WORK TO BE COMPLETED =>
Count each line in which the word "part" appears. Reply with the total and nothing more.

— begin —

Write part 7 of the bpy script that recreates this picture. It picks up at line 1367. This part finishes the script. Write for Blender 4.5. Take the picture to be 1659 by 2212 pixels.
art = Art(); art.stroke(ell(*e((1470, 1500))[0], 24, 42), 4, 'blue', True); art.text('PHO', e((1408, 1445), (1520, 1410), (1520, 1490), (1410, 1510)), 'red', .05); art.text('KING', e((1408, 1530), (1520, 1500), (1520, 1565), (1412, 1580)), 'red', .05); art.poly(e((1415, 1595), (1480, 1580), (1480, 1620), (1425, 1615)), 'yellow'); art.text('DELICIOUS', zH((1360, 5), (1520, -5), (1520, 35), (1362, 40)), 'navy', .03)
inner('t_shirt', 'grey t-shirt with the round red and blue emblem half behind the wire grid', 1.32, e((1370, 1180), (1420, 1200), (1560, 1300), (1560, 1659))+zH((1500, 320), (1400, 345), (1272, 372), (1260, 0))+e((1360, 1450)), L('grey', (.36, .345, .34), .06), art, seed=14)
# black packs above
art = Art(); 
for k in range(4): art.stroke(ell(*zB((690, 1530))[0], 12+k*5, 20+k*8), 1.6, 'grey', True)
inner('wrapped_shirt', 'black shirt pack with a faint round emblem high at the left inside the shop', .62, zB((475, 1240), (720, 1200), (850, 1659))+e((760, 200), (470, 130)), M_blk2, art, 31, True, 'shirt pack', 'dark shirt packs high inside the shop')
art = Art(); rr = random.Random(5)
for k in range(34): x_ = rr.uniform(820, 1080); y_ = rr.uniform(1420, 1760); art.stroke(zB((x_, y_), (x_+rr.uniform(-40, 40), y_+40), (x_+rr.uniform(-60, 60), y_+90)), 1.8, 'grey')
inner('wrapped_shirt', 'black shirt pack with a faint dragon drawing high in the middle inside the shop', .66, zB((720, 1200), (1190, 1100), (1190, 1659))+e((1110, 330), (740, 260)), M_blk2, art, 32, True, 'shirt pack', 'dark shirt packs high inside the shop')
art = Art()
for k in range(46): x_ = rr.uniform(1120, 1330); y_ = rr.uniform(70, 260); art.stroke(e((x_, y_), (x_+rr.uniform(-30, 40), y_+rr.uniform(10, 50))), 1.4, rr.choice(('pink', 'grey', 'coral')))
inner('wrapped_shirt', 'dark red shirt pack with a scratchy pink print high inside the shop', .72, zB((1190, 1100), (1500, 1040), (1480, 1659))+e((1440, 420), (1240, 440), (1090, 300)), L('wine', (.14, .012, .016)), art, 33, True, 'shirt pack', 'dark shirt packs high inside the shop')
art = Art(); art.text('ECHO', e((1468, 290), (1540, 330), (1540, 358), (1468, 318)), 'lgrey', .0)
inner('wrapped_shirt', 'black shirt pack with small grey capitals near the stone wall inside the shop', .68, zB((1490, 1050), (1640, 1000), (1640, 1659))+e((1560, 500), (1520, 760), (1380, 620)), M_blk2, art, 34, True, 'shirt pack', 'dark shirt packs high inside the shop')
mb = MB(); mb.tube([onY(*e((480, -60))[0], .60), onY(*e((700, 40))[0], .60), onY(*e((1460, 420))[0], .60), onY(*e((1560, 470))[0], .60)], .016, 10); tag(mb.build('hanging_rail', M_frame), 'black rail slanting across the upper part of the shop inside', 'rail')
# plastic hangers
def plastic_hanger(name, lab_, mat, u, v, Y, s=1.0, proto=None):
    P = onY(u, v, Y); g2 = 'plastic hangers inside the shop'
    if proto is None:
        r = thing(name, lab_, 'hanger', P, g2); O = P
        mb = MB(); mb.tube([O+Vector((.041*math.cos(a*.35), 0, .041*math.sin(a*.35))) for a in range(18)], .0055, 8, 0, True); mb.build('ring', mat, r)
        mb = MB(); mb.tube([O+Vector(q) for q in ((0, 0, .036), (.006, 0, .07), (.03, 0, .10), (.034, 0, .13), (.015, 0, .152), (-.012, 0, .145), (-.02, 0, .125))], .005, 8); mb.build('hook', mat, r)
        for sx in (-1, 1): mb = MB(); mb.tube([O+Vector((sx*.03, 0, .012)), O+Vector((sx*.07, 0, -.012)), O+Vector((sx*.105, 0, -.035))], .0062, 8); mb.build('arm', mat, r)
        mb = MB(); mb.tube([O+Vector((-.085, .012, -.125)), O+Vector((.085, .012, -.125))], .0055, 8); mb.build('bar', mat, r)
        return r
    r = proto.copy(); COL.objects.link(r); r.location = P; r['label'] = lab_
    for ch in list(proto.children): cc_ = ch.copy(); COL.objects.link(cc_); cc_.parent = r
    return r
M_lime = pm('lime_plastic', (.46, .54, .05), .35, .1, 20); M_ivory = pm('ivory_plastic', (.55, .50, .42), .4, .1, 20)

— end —

SOLUTION FOR THIS PROBLEM =>
2